Is Red Hat's Whitehurst Right? Open Source Thrives In Downturn?
CEO Jim Whitehurst says Red Hat (NYSE: RHT) will perform robustly through a recession. Is that true or is he engaged in wishful thinking? Information Week's cover story this week, "The Open Source Enterprise," concludes that open source code gets taken more seriously in a time of IT budget cutbacks. Will that help Red Hat?
My editor, Chris Murphy, has pointed out that Red Hat revenues actually declined from $80.8 million in 2001 to $78.9 million in 2002, then recovered to $90.9 million in 2003 and $124.7 million in 2004, even though those years were still part of a slow and painful recovery for the technology industry.

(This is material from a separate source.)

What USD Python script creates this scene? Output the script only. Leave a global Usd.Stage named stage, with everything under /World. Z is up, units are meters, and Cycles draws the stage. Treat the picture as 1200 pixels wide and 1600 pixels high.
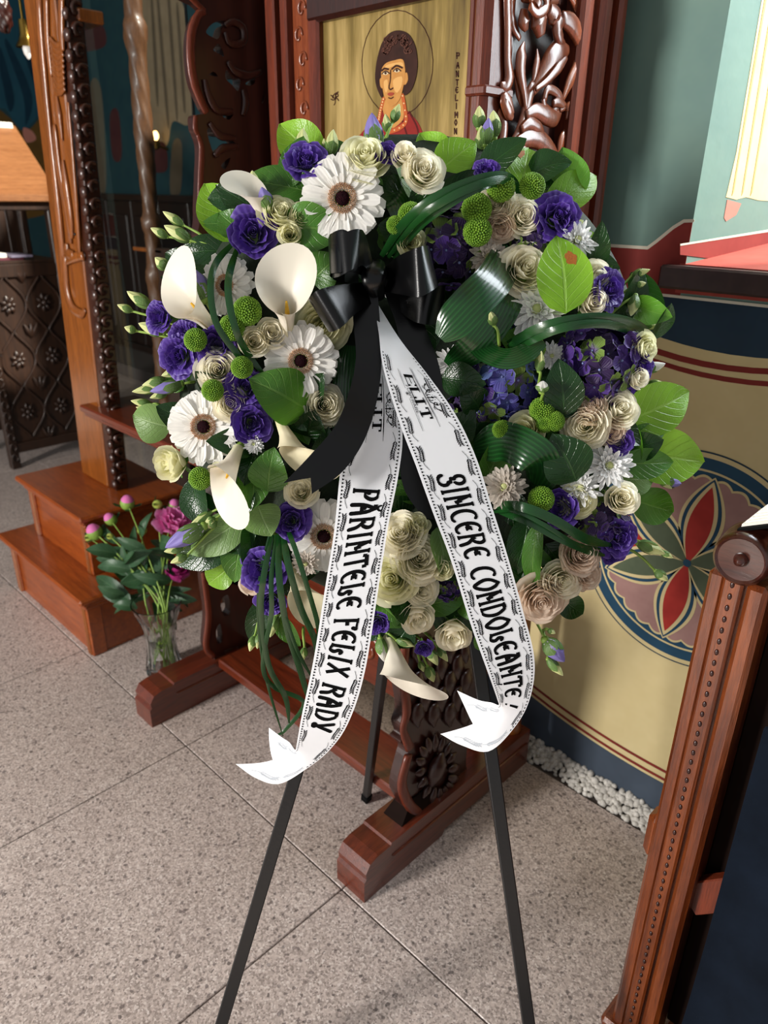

In other words, if the recession is severe enough, even open source company revenues decline, at least momentarily. After a decline in 2002, Red Hat's showed remarkable resilience. Whitehurst's prediction seems largely borne out by recent experience.
Also:
Red Hat is leveraging Microsoft’s oldest secret to success: Before you pursue customers, you need to evangelize your products and development tools to ISVs (independent software vendors). That strategy created platform demand for Microsoft Windows, Red Hat Enterprise Linux, Oracle’s database, and so on.
Now, Red Hat seems to be repeating that success in the open source middleware market.